After reading this chapter about the CCSS my feelings are still mixed on the topic. I still feel that it is fantastic that we have some sort of standard to found our classrooms and teaching on (some sort of tangible standard). However, in some ways it feels like the CCSS were smashed down on paper, signed off, and then the education world was forgotten. There is so much that the CCSS don't address and they certainly aren't a fix it all. My very first thought as I started reading this chapter was that the standards should be shaped by the needs of the students. What we are teaching should be beneficial to all of our students. That seems like a no-brainer and, in a way, the standards are striving for this. However, while the CCSS do aim to achieve intellectual and academic greatness they seem to often lack in the importance of personal and creative achievement. Of course, one could argue that the CCSS are supposed to be strictly academic focused and teachers can guide students in their personal and creative growth as they see fit. But, how can students focus on a balanced school diet of academic and personal growth if the teachers are constantly trying to meet standards that only focus on the academic. Something is lacking here.
This lack of emphasis on personal growth in the CCSS also reflects (as mentioned in the chapter) a lack of care or acknowledgement of cultural diversity and instead tends to encourage (however accidentally) a push towards homogenization of curriculum. We know that all students and classrooms are different and we know that what works in one classroom could fail miserably in another. Do we still push the same agenda? Do we still try to put our students into the cookie cutter mold that strictly following CCSS would enforce? Do we forget the importance of the cultures and the diversity and individuality of our classrooms and our students? I should think not! There needs to be a balance between what the CCSS focus on (the academic and the intellectual) and what is left out (the cultural and the personal).
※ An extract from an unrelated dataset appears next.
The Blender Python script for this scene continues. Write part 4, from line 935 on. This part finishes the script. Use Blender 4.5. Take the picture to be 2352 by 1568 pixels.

Finally, I was struck by the section of the chapter that mentioned how students in different SES situations and cultures may not understand why they are being asked to perform certain tasks and achieve certain standards. And why should't they be skeptical? Sometimes we look so hard and long at the academic side of things we forget to remember that the skills we teach our students need to be practical. They need to be applicable to the students' lives and they need to clearly have some sort of real life impact on the student. This is something that each teacher should consider when trying to meet a CCSS. How is the way they are teaching this standard going to impact the life of their student and is it going to make sense to the students as to why they are learning it? After all, everything we implement in our schools should be for our students and if something isn't then we need to take a step back and ask the question...why, and how do I fix this?